# What you have to do:
Give only the number of lines that hold the word "scene".

# Information supplied:
★ ★ ★ ★ ★ ★ ★

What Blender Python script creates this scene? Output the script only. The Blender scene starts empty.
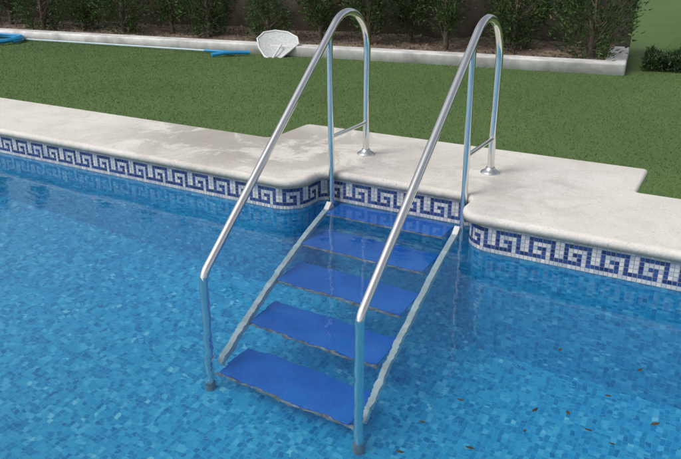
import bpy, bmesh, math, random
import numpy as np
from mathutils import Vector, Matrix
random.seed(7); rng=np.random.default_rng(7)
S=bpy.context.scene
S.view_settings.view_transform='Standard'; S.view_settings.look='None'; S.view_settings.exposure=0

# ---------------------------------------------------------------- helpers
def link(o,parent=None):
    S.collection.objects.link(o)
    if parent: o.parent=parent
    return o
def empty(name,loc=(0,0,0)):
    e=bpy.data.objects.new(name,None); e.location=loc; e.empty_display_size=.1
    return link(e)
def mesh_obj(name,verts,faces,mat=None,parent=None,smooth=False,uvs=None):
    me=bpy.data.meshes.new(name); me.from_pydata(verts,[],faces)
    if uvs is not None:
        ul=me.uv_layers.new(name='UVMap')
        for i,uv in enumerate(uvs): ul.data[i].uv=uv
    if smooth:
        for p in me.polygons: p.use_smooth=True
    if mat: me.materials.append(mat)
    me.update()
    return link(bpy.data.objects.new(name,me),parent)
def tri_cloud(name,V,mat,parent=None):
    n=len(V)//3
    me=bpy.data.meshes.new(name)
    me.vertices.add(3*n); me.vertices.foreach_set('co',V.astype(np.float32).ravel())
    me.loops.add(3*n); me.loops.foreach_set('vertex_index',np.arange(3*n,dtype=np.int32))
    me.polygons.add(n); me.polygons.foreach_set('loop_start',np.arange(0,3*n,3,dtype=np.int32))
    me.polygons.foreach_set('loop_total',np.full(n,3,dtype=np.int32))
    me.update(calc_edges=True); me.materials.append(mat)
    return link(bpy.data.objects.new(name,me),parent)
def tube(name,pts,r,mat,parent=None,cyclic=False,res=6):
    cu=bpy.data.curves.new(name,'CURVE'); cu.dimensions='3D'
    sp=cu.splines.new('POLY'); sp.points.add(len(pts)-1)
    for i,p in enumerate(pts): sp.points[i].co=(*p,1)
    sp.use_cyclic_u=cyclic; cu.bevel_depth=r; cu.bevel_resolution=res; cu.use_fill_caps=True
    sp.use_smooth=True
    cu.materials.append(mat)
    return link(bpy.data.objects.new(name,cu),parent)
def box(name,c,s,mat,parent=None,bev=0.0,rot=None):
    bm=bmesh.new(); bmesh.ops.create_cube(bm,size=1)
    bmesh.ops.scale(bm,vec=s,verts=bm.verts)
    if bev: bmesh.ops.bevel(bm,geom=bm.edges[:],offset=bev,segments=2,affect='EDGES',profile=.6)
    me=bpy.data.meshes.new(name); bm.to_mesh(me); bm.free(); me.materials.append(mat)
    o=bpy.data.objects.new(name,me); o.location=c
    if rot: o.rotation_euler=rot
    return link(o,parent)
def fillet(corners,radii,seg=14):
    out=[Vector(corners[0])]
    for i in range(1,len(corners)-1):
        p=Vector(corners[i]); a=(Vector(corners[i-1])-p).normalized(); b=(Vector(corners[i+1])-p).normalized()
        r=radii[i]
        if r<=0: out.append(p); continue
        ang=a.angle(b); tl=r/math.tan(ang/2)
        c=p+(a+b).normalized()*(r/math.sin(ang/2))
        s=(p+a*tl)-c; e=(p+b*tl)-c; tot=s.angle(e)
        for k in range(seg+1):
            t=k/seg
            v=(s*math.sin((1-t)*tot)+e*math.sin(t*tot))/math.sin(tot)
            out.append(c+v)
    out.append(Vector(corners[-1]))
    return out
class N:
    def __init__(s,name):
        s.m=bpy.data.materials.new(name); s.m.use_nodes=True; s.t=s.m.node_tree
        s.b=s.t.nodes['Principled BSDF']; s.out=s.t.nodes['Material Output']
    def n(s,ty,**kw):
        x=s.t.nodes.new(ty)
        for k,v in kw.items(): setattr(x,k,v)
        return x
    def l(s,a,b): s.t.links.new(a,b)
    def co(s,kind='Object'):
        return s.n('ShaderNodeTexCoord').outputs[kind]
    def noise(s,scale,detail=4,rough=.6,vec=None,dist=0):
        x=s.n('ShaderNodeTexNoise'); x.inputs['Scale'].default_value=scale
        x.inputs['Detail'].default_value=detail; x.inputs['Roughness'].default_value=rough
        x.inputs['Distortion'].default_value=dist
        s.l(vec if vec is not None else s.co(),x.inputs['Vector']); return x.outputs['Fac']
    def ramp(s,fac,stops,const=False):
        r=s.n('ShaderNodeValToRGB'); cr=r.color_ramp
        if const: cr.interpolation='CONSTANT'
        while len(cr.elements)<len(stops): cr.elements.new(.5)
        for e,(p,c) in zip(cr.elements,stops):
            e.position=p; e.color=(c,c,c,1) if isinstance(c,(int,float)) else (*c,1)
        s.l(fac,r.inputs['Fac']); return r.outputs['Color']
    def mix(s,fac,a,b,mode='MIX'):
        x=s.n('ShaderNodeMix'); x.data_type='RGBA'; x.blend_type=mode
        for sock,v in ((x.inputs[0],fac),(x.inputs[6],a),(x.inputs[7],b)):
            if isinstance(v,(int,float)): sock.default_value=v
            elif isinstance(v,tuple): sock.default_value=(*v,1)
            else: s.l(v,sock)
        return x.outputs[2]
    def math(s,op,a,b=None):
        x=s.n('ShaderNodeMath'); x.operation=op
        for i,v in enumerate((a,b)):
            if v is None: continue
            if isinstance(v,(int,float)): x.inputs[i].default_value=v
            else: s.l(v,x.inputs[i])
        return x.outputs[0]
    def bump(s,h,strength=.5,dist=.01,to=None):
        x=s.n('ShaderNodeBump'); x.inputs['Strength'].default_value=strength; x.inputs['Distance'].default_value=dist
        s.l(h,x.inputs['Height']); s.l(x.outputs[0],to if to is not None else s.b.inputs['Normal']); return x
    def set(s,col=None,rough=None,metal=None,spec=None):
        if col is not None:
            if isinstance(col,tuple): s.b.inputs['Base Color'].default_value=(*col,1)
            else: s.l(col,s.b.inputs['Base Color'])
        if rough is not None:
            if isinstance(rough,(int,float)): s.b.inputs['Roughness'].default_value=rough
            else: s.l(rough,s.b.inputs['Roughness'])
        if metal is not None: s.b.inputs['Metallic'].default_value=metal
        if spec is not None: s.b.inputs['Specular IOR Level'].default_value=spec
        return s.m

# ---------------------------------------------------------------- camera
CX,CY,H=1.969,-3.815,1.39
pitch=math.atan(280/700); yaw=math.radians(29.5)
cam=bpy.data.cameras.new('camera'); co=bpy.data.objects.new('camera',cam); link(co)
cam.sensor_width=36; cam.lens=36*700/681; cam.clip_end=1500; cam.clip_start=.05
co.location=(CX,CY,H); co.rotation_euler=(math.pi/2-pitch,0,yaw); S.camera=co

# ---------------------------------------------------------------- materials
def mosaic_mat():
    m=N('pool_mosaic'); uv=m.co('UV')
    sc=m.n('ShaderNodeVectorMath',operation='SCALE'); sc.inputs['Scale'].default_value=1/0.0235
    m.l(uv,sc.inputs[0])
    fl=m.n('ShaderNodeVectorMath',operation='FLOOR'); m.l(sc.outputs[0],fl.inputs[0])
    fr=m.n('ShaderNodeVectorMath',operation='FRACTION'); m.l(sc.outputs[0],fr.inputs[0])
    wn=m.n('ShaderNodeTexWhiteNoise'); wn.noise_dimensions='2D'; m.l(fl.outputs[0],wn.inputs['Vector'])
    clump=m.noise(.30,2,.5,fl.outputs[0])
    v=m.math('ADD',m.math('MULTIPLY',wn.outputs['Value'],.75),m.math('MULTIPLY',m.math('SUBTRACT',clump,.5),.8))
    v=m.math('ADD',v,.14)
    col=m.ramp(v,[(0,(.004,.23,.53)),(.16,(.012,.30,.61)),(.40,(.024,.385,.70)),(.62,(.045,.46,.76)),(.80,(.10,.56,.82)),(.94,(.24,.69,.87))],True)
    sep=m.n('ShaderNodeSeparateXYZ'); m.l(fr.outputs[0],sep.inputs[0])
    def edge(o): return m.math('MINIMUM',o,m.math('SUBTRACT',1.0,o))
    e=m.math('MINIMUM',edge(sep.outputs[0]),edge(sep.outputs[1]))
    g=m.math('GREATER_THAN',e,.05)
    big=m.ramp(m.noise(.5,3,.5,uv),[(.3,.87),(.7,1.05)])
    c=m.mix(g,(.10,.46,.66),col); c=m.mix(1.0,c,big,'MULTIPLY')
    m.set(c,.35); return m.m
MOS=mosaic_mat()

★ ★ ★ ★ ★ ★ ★

# Answer for this exercise:
2